Miró, ó Miró, o Recife a teus pés

Raimundo Carrero
Escritor e jornalista

Publicado em: 27/08/2018 03:00 Atualizado em: 27/08/2018 09:23

Nestes tempos difíceis, e tão difíceis, de tanta mentira e enganação, a iniciativa da Secretaria de Cultura do município em homenagear o poeta Miró, humilde e, no entanto, grandioso, fantástico, no Festival Recifense de Literatura, reveste-se de força e encanto porque consagra, nele, uma geração de poetas e escritores que faz uma grande literatura na periferia. Já não digo marginal porque não gosto da palavra a colocar pessoas tão sensíveis ombro a ombro com bandidos, assaltantes e descuidistas.

São periféricos porque nasceram e se criaram na periferia, nos bairros mais distantes, naquilo que chamavam de subúrbio, ou seja, abaixo da urbe, abaixo da cidade, na lama e no caos. E Miró, além de ser grande sozinho, traz com ele uma geração de poetas tais como Samuca Santos, Malungo, França, Francinha, e Erickson Luna, todos afrodescendentes e pobres, bem pobres, a carregar nos ombros, o suor e a desdita daqueles que nascem para o trabalho e para a poesia.

Nesta homenagem vi um Recife ingrato e deselegante ajoelhado diante dos mais humildes e mais criativos, mas vencendo a desgraça com a poesia, a ficção, com a literatura, afinal. Miró é ele e todos nós, qualquer um de nós.

Não se esqueçam que ele escreve sobre as nossas dores mais quietas e mais alarmantes porque conhece a intimidade das nossas agonias e das nossas alegrias. Conhecer a obra deste poeta é tornar nossas vidas mais significativas, mais honradas e mais verdadeiras porque não podemos passar sem ela. E, se passamos, não conheces nem a força nem a beleza.

Talvez o Recife não tenha se dado conta da importância desta homenagem. É possível, porque tudo é possível. Mas a cidade despertará para sua beleza. E dia virá em que todos nós precisaremos de um poema de Miró para viver em paz.

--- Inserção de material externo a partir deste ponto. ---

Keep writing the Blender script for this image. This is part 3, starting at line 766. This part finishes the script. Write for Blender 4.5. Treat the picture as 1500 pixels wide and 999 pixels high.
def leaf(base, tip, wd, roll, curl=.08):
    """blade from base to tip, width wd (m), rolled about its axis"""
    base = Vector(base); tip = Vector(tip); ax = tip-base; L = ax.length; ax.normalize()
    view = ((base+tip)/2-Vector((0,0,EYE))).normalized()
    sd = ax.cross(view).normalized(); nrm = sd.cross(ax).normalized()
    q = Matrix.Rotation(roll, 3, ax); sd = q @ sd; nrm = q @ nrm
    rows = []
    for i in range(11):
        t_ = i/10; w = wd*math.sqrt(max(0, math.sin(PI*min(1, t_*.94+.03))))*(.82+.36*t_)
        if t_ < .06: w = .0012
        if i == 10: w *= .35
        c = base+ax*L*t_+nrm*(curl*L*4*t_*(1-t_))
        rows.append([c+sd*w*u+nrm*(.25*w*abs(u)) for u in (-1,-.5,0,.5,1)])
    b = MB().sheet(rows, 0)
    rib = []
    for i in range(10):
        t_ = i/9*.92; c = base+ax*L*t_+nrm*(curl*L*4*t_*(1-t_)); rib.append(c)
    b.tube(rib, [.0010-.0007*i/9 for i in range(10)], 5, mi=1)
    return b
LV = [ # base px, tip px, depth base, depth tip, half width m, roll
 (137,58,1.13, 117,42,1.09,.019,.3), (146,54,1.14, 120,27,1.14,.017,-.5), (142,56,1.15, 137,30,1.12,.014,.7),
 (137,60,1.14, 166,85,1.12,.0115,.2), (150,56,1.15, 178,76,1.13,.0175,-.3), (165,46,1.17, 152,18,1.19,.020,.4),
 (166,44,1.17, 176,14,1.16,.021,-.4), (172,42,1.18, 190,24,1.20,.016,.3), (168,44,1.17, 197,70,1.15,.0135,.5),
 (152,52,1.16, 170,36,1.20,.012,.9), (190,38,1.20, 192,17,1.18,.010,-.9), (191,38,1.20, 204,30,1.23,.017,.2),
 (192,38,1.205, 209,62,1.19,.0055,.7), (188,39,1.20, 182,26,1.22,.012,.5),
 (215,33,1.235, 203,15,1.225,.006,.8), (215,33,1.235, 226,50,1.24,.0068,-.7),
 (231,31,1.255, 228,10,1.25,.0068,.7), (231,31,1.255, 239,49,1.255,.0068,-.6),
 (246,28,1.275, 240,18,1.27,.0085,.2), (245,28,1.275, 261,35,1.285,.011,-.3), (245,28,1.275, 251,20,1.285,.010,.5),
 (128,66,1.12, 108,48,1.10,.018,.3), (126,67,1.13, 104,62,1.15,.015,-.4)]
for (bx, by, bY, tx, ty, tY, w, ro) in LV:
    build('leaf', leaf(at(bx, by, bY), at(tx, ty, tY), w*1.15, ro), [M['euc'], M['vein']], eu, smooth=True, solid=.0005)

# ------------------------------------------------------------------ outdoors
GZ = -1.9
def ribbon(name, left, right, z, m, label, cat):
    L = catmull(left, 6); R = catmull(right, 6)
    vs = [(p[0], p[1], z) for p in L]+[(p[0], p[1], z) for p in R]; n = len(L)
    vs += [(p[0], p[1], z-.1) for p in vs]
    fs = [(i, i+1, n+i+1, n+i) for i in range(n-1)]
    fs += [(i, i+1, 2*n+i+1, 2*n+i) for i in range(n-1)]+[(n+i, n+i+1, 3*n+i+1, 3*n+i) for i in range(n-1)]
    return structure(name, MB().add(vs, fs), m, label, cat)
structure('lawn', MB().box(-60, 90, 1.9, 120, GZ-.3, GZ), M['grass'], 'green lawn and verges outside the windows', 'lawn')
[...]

E, para começar, vamos comprar o livro Miró até agora, publicado pela Cepe, que assume a vanguarda da literatura pernambucana, com suas edições magníficas, com o empenho da sua equipe, à frente Ricardo Leitão, na presidência, e Wellington Melo, na editoria.

Este trabalho representa quase uma guerrilha literária, no momento cruel em que país pede socorro à sua inteligência e Miró responde do alto da sua humildade: presente.